“Even as the State Department and the United States Agency for International Development pay contractors millions of dollars to help train journalists and promote a professional and independent Iraqi media, the Pentagon is paying millions more to the Lincoln Group for work that appears to violate fundamental principles of Western journalism.” According to today’s NYT and in keeping with the Dubya administration’s penchant for rigging the media, it appears the Pentagon has been paying for planted propaganda in Iraqi newspapers. “‘You show the world you’re not living by the principles you profess to believe in, and you lose all credibility.‘”
Category: Armstrong-Gate
From CPB to APB?
A day after a report by the Inspector General on his tenure (and his questionable use of agency money), Kenneth Tomlinson, he of the axe to grind with Bill Moyers, resigns as chairman of the Corporation for Public Broadcasting. “Jeffrey Chester, executive director of the Center for Digital Democracy, an advocacy group, said: ‘It was time that Mr. Tomlinson stepped down. He has engaged in unethical, if not illegal, behavior.’” But don’t jump for joy just yet, Buster: Even with Tomlinson gone, conservatives still rule the roost at CPB.
Kenny’s Boy.
The GOP attempts to break PBS grow murkier, as Dems unearth a right-wing stooge secretly on CPB President’s Kenneth Tomlinson’s payroll, assigned to track “bias” on Bill Moyer’s NOW. Nebraska Senator Byron “Dorgan said that data concluded in one episode of ‘Now’ that Senator Chuck Hagel, Republican of Nebraska, was a ‘liberal’ because he questioned the White House policy on Iraq and that a second ‘Now’ segment on financial waste at the Pentagon was ‘anti-Defense.’
Sorry, Buster.
“‘This could literally put us out of business,’ said Paul Stankavich, president and general manager of the Alaska Public Radio Network, an alliance of 26 stations in the state that create and share news programming.” Well, that’s the idea. The House GOP moves to kill off the Corporation for Public Broadcasting, getting rid of liberal Bill Moyers and that lesbian-loving rabbit in one fell swoop. “‘Americans overwhelmingly see public broadcasting as an unbiased information source,’ Rep. David Obey (Wis.), the ranking Democrat on the subcommittee, said in a statement. ‘Perhaps that’s what the GOP finds so offensive about it. Republican leaders are trying to bring every facet of the federal government under their control…Now they are trying to put their ideological stamp on public broadcasting.’“
“Now” v. Then.
Salon‘s Eric Boehlert explains how Kenneth Tomlinson, the Dubya crony trying to turn PBS into FOX News, is probably not the best judge of fairness or balance going — He and his hand-picked ombudsman both worked for Fulton Lewis Jr., the rabidly anti-FDR and pro-McCarthy Rush Limbaugh of his day.

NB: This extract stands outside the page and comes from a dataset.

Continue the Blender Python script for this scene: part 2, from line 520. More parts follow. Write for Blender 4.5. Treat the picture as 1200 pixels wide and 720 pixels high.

Corporation for Dubyic Broadcasting.
“Last November, members of the Association of Public Television Stations met in Baltimore along with officials from the corporation and PBS. Mr. Tomlinson told them they should make sure their programming better reflected the Republican mandate.” Perturbed primarily by Bill Moyers’ Now, Dubya flunky and CPB chairman Kenneth Tomlinson cites objectivity and balance in his attempt to FOX-ify PBS.
Perhaps someone should explain to Tomlinson that many people don’t think of journalistic “objectivity” or “balance” as finding the exact median between the left and whatever loony garbage the far-right is spouting on a given issue, but in holding up political rhetoric of both parties to pesky little things called “facts.” (Hence, the reality-based community.)
Spin, Spin Sugar.
It’s been Extreme Makeover time lately for the GOP, with Antonin Scalia acting chummy in hopes of landing the Chief Justice spot, Boss DeLay dismissing the recent allegations of incessant boondogglery, Karen Hughes coming out of mothballs to sell the Islamic world on Dubya, and the administration trying to sell the rest of us on pre-packaged news. I’m not buying any of it.
All the President’s Men.
Journalism then and now: As Slate writer and Nixon historian David Greenberg reports in from the opening of the Watergate papers, Salon‘s Eric Boehlert surveys the strange case of “Jeff Gannon”, a.k.a. James Guckert, fake newsman for Dubya.
Payola III.
The trifecta…The Dubya administration coughs up a third conservative commentator on the federal payroll — Michael McManus of Marriage Savers. How many more before we can call it an all-out flunky epidemic?
Payola II.
As Howard Kurtz outs another commentator on the administration payroll — this time, Maggie Gallagher and HHS — Dubya declares the gravy train for right-wingers has stopped. Aw, man, don’t y’all want to hear my price first? GitM sells out cheap. Did I mention lately how splendiferous I think the war in Iraq is going?